Tous ses clients potentiels disparaissent alors et il finit par demander une mise en redressement judiciaire, faute de pouvoir payer les salaires de ses employés "J'ai un client qui devait me payer et qui est en défaut de paiement. Je suis, par ricochet, en défaut de paiement", poursuit l'entrepreneur. Il y a un an, son entreprise était liquidée après quatre années d'activité. Un souvenir encore douloureux pour lui : "Je me suis retrouvé à poil, au sens quasiment propre du terme. Tout ce que je porte sur moi a entre dix et trois ans. Je n'ai rien de neuf, parce que je ne suis pas en capacité de m'acheter des choses neuves."

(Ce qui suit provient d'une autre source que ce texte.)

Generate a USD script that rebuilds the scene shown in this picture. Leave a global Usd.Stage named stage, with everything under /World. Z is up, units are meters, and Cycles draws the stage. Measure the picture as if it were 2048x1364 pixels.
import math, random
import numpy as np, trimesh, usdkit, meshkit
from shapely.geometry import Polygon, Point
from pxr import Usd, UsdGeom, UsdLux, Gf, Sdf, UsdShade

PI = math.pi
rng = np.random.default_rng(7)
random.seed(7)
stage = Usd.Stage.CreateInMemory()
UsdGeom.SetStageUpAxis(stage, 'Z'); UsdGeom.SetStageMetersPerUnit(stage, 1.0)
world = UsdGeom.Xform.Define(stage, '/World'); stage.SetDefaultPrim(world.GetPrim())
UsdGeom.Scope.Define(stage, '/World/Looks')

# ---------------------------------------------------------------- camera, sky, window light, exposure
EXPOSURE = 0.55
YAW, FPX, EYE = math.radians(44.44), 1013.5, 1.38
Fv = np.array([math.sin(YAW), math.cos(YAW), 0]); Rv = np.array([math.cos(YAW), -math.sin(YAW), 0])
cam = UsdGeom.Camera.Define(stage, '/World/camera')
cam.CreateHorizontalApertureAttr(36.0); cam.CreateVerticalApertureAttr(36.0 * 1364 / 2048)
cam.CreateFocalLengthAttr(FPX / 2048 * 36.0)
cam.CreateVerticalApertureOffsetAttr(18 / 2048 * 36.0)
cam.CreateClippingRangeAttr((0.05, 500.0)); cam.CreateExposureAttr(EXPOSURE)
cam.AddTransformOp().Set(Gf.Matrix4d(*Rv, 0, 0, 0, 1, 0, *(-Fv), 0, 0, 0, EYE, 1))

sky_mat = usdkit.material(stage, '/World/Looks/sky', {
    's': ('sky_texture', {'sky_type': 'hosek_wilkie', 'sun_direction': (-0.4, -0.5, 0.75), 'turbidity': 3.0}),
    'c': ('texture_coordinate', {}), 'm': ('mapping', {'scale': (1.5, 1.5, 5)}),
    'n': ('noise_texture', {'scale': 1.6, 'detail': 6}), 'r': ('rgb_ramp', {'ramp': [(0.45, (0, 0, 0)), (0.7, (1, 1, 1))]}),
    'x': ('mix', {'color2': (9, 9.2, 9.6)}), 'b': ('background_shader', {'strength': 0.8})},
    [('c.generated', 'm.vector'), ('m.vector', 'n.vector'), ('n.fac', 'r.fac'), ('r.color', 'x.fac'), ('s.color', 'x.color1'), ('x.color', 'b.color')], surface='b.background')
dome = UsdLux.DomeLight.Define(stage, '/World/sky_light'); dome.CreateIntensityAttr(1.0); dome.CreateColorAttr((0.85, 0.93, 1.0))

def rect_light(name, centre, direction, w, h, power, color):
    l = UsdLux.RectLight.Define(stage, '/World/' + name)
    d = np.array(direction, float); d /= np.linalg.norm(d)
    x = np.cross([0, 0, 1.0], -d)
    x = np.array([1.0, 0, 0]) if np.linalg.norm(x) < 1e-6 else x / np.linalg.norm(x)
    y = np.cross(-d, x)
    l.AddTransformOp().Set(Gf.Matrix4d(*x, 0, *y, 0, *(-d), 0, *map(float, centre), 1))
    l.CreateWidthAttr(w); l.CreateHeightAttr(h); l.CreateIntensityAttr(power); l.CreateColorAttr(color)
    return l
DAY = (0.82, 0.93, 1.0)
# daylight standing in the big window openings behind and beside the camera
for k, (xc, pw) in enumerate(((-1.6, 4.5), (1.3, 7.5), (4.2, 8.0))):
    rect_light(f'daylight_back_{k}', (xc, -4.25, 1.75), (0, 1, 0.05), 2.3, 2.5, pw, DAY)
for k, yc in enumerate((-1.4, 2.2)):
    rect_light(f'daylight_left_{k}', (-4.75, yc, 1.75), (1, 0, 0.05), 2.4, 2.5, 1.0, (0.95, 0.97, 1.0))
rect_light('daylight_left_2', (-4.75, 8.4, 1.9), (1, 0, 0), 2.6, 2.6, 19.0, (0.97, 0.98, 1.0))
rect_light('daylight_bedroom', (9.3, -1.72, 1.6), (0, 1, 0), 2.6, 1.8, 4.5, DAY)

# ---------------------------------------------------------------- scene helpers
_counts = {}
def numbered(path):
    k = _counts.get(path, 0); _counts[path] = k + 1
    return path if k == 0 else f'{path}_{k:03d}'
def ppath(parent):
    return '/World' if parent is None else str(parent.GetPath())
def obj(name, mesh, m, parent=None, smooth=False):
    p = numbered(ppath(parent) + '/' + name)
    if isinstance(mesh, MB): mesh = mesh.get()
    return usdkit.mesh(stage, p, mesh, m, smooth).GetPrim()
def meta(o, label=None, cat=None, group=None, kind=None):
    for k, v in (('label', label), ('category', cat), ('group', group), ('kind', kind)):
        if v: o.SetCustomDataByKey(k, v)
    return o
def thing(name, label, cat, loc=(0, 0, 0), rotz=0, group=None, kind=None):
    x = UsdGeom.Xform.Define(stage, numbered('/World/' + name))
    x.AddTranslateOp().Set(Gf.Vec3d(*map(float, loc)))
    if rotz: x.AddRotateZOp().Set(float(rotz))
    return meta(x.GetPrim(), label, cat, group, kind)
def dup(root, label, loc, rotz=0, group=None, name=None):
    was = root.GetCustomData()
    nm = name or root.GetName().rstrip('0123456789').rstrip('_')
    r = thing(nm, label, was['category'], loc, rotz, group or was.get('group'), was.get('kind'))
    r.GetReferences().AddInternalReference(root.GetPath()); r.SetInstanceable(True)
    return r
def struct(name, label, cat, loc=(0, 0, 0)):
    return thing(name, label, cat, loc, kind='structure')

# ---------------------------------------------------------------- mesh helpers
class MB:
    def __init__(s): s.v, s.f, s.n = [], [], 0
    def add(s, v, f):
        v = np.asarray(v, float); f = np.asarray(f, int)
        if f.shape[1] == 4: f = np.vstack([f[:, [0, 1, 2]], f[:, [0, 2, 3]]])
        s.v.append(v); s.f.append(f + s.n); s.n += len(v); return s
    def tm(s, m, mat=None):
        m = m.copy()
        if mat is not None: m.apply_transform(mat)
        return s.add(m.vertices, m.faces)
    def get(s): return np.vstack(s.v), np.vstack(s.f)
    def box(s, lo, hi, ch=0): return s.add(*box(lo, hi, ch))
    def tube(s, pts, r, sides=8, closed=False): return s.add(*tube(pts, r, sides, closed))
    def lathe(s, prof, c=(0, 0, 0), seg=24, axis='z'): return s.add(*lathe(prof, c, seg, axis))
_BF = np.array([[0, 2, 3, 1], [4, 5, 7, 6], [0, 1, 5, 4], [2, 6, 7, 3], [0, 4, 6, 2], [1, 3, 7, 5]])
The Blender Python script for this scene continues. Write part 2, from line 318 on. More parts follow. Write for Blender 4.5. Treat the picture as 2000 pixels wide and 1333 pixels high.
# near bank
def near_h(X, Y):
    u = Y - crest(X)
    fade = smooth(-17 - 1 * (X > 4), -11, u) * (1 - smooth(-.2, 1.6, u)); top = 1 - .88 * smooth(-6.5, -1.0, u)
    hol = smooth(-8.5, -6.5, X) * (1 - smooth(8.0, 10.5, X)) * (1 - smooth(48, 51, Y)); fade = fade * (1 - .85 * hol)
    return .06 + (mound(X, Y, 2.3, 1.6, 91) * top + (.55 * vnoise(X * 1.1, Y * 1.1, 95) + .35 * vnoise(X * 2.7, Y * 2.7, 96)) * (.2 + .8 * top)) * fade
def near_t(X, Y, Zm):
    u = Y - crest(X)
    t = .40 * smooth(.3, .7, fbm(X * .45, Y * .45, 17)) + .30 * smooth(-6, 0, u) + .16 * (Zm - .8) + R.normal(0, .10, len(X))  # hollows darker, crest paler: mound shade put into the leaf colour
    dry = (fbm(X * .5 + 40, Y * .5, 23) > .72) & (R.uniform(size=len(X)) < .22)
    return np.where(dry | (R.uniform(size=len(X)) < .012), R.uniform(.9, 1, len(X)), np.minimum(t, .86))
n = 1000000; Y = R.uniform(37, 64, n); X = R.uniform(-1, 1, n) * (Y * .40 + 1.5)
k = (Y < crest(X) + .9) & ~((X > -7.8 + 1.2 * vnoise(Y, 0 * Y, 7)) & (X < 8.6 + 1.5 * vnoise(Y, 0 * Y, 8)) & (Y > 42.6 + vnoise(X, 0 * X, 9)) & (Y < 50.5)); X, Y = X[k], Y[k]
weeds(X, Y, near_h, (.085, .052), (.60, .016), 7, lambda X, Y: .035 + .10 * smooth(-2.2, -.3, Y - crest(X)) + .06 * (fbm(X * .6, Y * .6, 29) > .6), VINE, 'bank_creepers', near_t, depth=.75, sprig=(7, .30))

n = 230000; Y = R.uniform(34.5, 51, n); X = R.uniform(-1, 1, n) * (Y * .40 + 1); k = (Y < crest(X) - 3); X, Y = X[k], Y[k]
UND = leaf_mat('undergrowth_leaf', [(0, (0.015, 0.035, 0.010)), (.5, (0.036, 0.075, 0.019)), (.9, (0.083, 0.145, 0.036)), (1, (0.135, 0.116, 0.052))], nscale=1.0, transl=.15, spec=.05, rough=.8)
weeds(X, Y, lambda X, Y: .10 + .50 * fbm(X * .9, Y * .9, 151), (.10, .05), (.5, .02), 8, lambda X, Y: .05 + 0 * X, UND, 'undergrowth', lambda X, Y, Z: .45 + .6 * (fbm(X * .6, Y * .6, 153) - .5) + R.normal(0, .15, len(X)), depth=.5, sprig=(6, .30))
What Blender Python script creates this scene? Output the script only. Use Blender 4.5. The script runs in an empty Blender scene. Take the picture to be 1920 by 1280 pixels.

Malgré l'émotion dans sa voix, Éric continue son récit : "C'est une période qui est vraiment douloureuse. Mon entourage proche me disait de faire attention parce que j'étais dans le déni. Ça a été difficile, j'ai encore de l'émotion en en parlant un an plus tard. Et en même temps, cette humanité qui a été un peu malmenée me rend aujourd'hui plus fort."
"Je sais ce que c'est de tomber et je sais que je suis capable de me redresser."
Eric, un entrepreneurà franceinfo
Pour se redresser, il compte notamment sur l'association 60 000 rebonds. "Quand on vit ça, on est très seuls, on est face à un peloton d'exécution. Tout le monde est protégé sauf l'entrepreneur. Et en plus, on vit une injustice massive. Pouvoir se retrouver entre pairs, avec des hommes et des femmes qui ont entrepris et qui ont malheureusement échoué, ça fait un bien fou !", conclut-il. En un an, Éric a retrouvé l'envie de mener des projets. Il souhaite aujourd'hui transmettre son expérience et accompagner d'autres entrepreneurs en difficulté. Le nombre d'entrepreneurs accompagnés par l'association 60 000 rebonds a augmenté de 30% en un an, de 1 000 en 2023 à 1 300 en 2024.